▶ [Given exercise]
Please, without the pictures, retype exactly the lines from the start of the material through the line that holds "HB = thing('house', (-2.4, 13.2, 0), 'grey".

··· Data shown

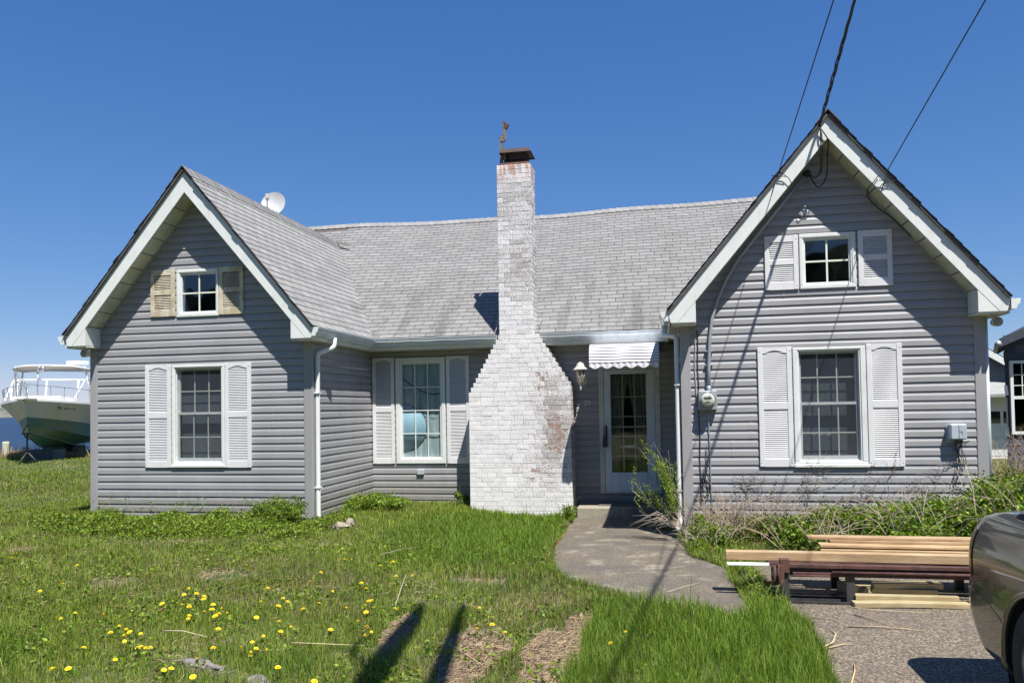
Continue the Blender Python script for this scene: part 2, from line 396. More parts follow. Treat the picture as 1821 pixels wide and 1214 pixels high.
def tag(o, label=None, cat=None, group=None, kind=None):
    if label: o['label'] = label
    if cat: o['category'] = cat
    if group: o['group'] = group
    if kind: o['kind'] = kind
def thing(name, loc, label, cat, group=None):
    o = bpy.data.objects.new(name, None); COL.objects.link(o); o.location = loc; o.empty_display_size = .2
    BASE[o.name] = Vector(loc); tag(o, label, cat, group); return o
def box_obj(name, a, b, mat, parent, c=.003, **k):
    m = MB(); m.cbox(a, b, c); return m.build(name, mat, parent, **k)

# ------------------------------------------------------------------ HOUSE constants
YL, YM, YR = 10.844, 13.257, 10.623
XLA, XLB = -8.80, -5.104          # left wing
XRA, XRB = 0.24, 3.90             # right wing
PL, PR = -6.945, 2.08             # gable peaks
C = .1143
HB = thing('house', (-2.4, 13.2, 0), 'grey vinyl sided cottage with two front gables and a white brick chimney', 'house')

def siding(mb, fn, s0, s1, z0, z1, zref, holes=(), breaks=()):
    """fn(s, z, out) -> world; s0/s1 functions of z; holes (sa, sb, za, zb)"""
    k0 = math.floor((z0 - zref) / C); k1 = math.ceil((z1 - zref) / C)
    prof = [(0, .020), (.062, .0185), (.075, .013), (.1143, .003)]
    def out(zz):
        d = (zz - zref) % C
        for (a, oa), (b, ob) in zip(prof, prof[1:]):
            if a - 1e-7 <= d <= b + 1e-7: return oa + (ob - oa) * (d - a) / (b - a)
        return prof[-1][1]
    for k in range(k0, k1):
        zb = zref + k * C
        knots = [zb + p[0] for p in prof]
        for h in holes:
            for e in (h[2], h[3]):
                if zb < e < zb + C: knots.append(e)
        for e in list(breaks) + [z0, z1]:
            if zb < e < zb + C: knots.append(e)
        knots = sorted(set(q for q in knots if z0 - 1e-6 <= q <= z1 + 1e-6))
        tv = R.uniform(.97, 1.03); tn = (tv, tv, tv)
        for a, b in zip(knots, knots[1:]):
            if b - a < 1e-5: continue
            mid = (a + b) / 2
            oa = out(a + 1e-5); ob = out(b - 1e-5)
            iv = [(s0(a), s1(a), s0(b), s1(b))]
            for h in holes:
                if h[2] < mid < h[3]:
                    nv = []
                    for q in iv:
                        if h[0] > min(q[0], q[2]) and h[0] < max(q[1], q[3]): nv.append((q[0], h[0], q[2], h[0]))
                        if h[1] < max(q[1], q[3]) and h[1] > min(q[0], q[2]): nv.append((h[1], q[1], h[1], q[3]))
                        if h[1] <= min(q[0], q[2]) or h[0] >= max(q[1], q[3]): nv.append(q)
                    iv = nv
            for q in iv:
                s_lo, s_hi = min(q[0], q[2]), max(q[1], q[3])
                cuts = [0.0, 1.0]; wd_ = max(.01, (q[1] + q[3] - q[0] - q[2]) / 2); ns_ = max(1, int(wd_ / .45)); cuts = [i_ / ns_ for i_ in range(ns_ + 1)]
                for u0, u1 in zip(cuts, cuts[1:]):
                    P4 = []
                    for (u_, zz_, oo_, e0, e1) in ((u0, a, oa, q[0], q[1]), (u1, a, oa, q[0], q[1]), (u1, b, ob, q[2], q[3]), (u0, b, ob, q[2], q[3])):
                        ss = e0 + (e1 - e0) * u_; P4.append(fn(ss, zz_ + .0022 * math.sin(ss * 1.3 + (k // 2) * 1.9) * (1 if 1e-6 < u_ < 1 - 1e-6 else 0), oo_ + .0012 * math.sin(ss * 2.3 + (k // 2) * 2.7)))
                    mb.face(P4, 0, tn)
        if z0 <= zb <= z1 - C and k % 2 == 0:   # panel overlap joints
            w0, w1 = s0(zb + C), s1(zb + C)
            if w1 - w0 > 1.2:
                sj = w0 + (w1 - w0) * R.uniform(.15, .85)
                if not any(h[0] - .6 < sj < h[1] + .6 and h[2] - .1 < zb < h[3] + .1 for h in holes):
                    for kk in (0, 1):
                        zz = zb + kk * C
                        for (d0, o0), (d1, o1) in zip(prof, prof[1:]): mb.face([fn(sj, zz + d0, o0 + .0022), fn(sj + .028, zz + d0, o0 + .0022), fn(sj + .028, zz + d1, o1 + .0022), fn(sj, zz + d1, o1 + .0022)], 0, (tv * 1.03,) * 3); mb.face([fn(sj, zz + d0, o0), fn(sj, zz + d0, o0 + .0022), fn(sj, zz + d1, o1 + .0022), fn(sj, zz + d1, o1)], 0, (.25,) * 3)
        if z0 <= zb <= z1:
            iv = [(s0(zb), s1(zb))]
            for h in holes:
                if h[2] - .02 < zb < h[3]: iv = [r_ for q_ in iv for r_ in (((q_[0], h[0]), (h[1], q_[1])) if q_[0] < h[0] and q_[1] > h[1] else (q_,))]
            for q in iv: mb.face([fn(q[0], zb, -.001), fn(q[1], zb, -.001), fn(q[1], zb, .020), fn(q[0], zb, .020)], 0, tn)

# window openings (x0,x1,z0,z1)
WL = (-7.345, -6.545, .885, 2.34); WLA = (-7.25, -6.615, 3.16, 3.79)
WR = (1.70, 2.455, .89, 2.315); WRA = (1.80, 2.395, 3.15, 3.76)
WM = (-4.56, -3.80, .77, 2.47)
DR = (-1.02, -.10, .235, 2.28)

def gable_s(px, xa, xb, zt):
    # half width under the rake
    def a(z): return xa if z < 2.95 else max(xa, px - (zt - z) / 1.165)
    def b(z): return xb if z < 2.95 else min(xb, px + (zt - z) / 1.165)
    return a, b
front = lambda Y: (lambda s, z, o: (s, Y - o, z))
for (nm, Y, px, xa, xb, zr, holes) in (('l', YL, PL, XLA, XLB, .4933, (WL, WLA)), ('r', YR, PR, XRA, XRB, 2.3358, (WR, WRA))):
    mb = MB(); a, b = gable_s(px, xa + .02, xb - .02, 5.02)
    siding(mb, front(Y), a, b, -.04 if nm == 'l' else .0, 5.0, zr, holes, breaks=(2.95,))
    wall = mb.build('gable_wall', 'siding', HB)
    # corner boards
    for x0, x1 in ((xa - .012, xa + .118), (xb - .118, xb + .012)):
        m = MB(); m.cbox((x0, Y - .028, -.15), (x1, Y + .06, 2.69), .006)
        m.build('corner_board', 'corner', HB)
mb = MB()
siding(mb, front(YM), lambda z: XLB, lambda z: XRA, -.17, 2.72, .5179, (WM, DR)); mb.build('entry_wall', 'siding', HB)
mb = MB()
siding(mb, lambda s, z, o: (XLB + o, s, z), lambda z: YL + .03, lambda z: YM, -.03, 2.72, 2.456); 
mb.cbox((XLB - .01, YL - .02, -.04), (XLB + .021, YL + .11, 2.69), .004)
mb.build('side_wall', 'siding', HB)
mb = MB(); siding(mb, lambda s, z, o: (XRA - o, s, z), lambda z: YR + .03, lambda z: YM, -.2, 2.72, 2.456); mb.build('side_wall', 'siding', HB)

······

▶ [The response]
Continue the Blender Python script for this scene: part 2, from line 396. More parts follow. Treat the picture as 1821 pixels wide and 1214 pixels high.
def tag(o, label=None, cat=None, group=None, kind=None):
    if label: o['label'] = label
    if cat: o['category'] = cat
    if group: o['group'] = group
    if kind: o['kind'] = kind
def thing(name, loc, label, cat, group=None):
    o = bpy.data.objects.new(name, None); COL.objects.link(o); o.location = loc; o.empty_display_size = .2
    BASE[o.name] = Vector(loc); tag(o, label, cat, group); return o
def box_obj(name, a, b, mat, parent, c=.003, **k):
    m = MB(); m.cbox(a, b, c); return m.build(name, mat, parent, **k)

# ------------------------------------------------------------------ HOUSE constants
YL, YM, YR = 10.844, 13.257, 10.623
XLA, XLB = -8.80, -5.104          # left wing
XRA, XRB = 0.24, 3.90             # right wing
PL, PR = -6.945, 2.08             # gable peaks
C = .1143
HB = thing('house', (-2.4, 13.2, 0), 'grey vinyl sided cottage with two front gables and a white brick chimney', 'house')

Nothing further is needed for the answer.